I agree that it's a bit more complex, but I'm not sure it's quite as bad in our 
context as it might be in others. Most of our edit log changes to date have 
been fairly simple. Looking through the Feature enum, they tend to fall into 
the following categories:
- Entirely new opcodes (eg CONCAT) - these are easy to do on the writer side by 
just throwing an exception in logEdit() if the feature isn't supported. 
Sometimes these also involve a new set of data written to the FSImage (eg in 
the case of delegation token persistence) but again it should be pretty 
orthogonal to other features.
- New "container" format features (eg fsimage compression, or checksums on edit 
entries). These are new features which are off by default and orthogonal to any 
other features.
- Single additional fields in existing opcodes. We'd need to be somewhat 
careful not to make use of any of these fields if the feature isn't enabled, 
but I think there's usually pretty clear semantics.

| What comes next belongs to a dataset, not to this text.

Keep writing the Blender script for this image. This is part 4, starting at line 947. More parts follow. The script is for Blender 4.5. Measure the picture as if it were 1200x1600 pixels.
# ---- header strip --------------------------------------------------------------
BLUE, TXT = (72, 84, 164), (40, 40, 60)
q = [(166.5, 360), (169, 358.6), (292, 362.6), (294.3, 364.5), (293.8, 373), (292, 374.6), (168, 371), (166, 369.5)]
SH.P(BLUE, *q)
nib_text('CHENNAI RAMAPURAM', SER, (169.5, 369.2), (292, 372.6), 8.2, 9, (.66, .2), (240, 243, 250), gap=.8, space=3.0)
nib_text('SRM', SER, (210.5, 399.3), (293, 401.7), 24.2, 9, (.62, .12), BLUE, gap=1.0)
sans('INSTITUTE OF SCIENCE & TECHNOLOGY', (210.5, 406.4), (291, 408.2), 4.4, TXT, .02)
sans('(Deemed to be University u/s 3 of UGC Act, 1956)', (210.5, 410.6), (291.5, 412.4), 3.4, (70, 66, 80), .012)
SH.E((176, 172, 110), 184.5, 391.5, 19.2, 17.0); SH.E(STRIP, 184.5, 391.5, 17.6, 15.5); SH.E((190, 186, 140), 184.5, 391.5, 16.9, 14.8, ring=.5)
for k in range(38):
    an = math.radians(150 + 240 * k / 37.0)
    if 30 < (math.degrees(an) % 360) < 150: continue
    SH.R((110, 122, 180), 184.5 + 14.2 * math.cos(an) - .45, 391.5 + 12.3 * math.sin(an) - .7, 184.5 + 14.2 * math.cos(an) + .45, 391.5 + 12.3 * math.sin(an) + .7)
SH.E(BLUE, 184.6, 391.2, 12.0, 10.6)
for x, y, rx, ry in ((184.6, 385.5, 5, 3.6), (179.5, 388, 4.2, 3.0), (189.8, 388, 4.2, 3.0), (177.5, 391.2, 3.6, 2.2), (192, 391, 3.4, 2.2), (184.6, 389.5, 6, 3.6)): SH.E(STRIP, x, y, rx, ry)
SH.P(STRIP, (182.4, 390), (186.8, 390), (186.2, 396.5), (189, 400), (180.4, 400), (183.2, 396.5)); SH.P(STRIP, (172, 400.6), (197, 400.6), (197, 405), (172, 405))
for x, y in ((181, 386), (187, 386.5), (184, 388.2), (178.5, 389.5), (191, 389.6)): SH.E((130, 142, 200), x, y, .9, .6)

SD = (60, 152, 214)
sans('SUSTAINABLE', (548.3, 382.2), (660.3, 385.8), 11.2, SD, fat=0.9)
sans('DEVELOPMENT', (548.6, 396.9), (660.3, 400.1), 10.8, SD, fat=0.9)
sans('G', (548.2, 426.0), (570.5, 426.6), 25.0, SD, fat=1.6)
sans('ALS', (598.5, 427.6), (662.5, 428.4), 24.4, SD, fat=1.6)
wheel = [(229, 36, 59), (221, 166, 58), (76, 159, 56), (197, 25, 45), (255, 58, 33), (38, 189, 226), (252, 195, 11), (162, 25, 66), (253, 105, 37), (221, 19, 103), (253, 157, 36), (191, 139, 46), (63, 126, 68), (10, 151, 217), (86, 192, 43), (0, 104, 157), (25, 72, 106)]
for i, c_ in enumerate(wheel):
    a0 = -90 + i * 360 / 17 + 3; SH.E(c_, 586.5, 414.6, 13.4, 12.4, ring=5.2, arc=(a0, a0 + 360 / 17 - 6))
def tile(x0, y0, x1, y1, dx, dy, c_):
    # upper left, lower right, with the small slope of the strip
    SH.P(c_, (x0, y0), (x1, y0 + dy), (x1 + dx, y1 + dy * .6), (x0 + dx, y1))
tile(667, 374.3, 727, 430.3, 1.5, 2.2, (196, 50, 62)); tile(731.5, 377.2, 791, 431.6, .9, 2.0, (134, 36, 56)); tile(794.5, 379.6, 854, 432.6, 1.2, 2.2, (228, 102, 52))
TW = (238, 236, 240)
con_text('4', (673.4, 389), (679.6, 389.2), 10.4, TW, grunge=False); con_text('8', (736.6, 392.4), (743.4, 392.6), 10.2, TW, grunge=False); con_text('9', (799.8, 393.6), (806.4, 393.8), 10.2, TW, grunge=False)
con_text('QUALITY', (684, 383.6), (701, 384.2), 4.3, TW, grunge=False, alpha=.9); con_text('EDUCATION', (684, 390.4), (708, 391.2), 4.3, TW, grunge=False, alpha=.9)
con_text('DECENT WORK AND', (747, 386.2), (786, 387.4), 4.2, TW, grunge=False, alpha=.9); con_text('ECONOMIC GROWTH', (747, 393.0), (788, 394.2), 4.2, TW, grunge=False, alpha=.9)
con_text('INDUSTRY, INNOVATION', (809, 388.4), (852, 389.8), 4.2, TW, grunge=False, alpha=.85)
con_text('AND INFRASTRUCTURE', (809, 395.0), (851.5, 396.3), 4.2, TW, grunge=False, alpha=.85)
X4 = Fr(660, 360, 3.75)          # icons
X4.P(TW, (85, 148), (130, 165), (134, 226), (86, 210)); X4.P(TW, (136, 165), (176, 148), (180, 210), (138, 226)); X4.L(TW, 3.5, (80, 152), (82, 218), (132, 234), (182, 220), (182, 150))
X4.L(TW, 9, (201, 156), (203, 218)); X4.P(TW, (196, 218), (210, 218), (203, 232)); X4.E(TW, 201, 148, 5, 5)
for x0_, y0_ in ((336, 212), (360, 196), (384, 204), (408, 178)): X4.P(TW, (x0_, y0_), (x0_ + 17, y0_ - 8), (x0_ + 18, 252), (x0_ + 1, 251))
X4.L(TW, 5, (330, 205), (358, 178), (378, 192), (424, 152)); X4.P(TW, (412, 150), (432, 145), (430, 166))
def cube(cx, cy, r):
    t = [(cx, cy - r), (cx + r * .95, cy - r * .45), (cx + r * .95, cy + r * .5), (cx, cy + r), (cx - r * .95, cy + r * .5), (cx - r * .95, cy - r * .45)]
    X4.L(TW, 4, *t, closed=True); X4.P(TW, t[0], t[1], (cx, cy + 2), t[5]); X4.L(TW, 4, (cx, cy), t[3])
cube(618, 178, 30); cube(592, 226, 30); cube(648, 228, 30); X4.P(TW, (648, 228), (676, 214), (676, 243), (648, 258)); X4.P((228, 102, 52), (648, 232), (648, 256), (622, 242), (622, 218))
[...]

Certainly it's more complex than option 1, but I think the ability to downgrade 
without data loss is pretty key. A lot of Hadoop operators are already hesitant 
to upgrade between minor versions already, and losing the ability to roll back 
would make it a non-starter for a lot of shops. If that's the case, then I 
think it would be really tough to add new opcodes or other format changes even 
between minor releases (eg 2.3 to 2.4) and convince an operator to do the 
upgrade.

Am I being overly conservative in what operators will put up with, instead of 
overly conservative in the complexity we introduce?


(btw, I agree completely about the "no-delete" mode -- I think a "TTL delete 
mode" is also a nice feature we could build in at the same time, where block 
deletions are always delayed for a day, to mitigate potential for data loss 
even with bugs present)
                
> Allow edit log/fsimage format changes without changing layout version
> ---------------------------------------------------------------------
>
>                 Key: HDFS-5223
>                 URL: https://issues.apache.org/jira/browse/HDFS-5223
>             Project: Hadoop HDFS
>          Issue Type: Bug
>          Components: namenode
>    Affects Versions: 2.1.1-beta
>            Reporter: Aaron T. Myers
>
> Currently all HDFS on-disk formats are version by the single layout version. 
> This means that even for changes which might be backward compatible, like the 
> addition of a new edit log op code, we must go through the full `namenode 
> -upgrade' process which requires coordination with DNs, etc. HDFS should 
> support a lighter weight alternative.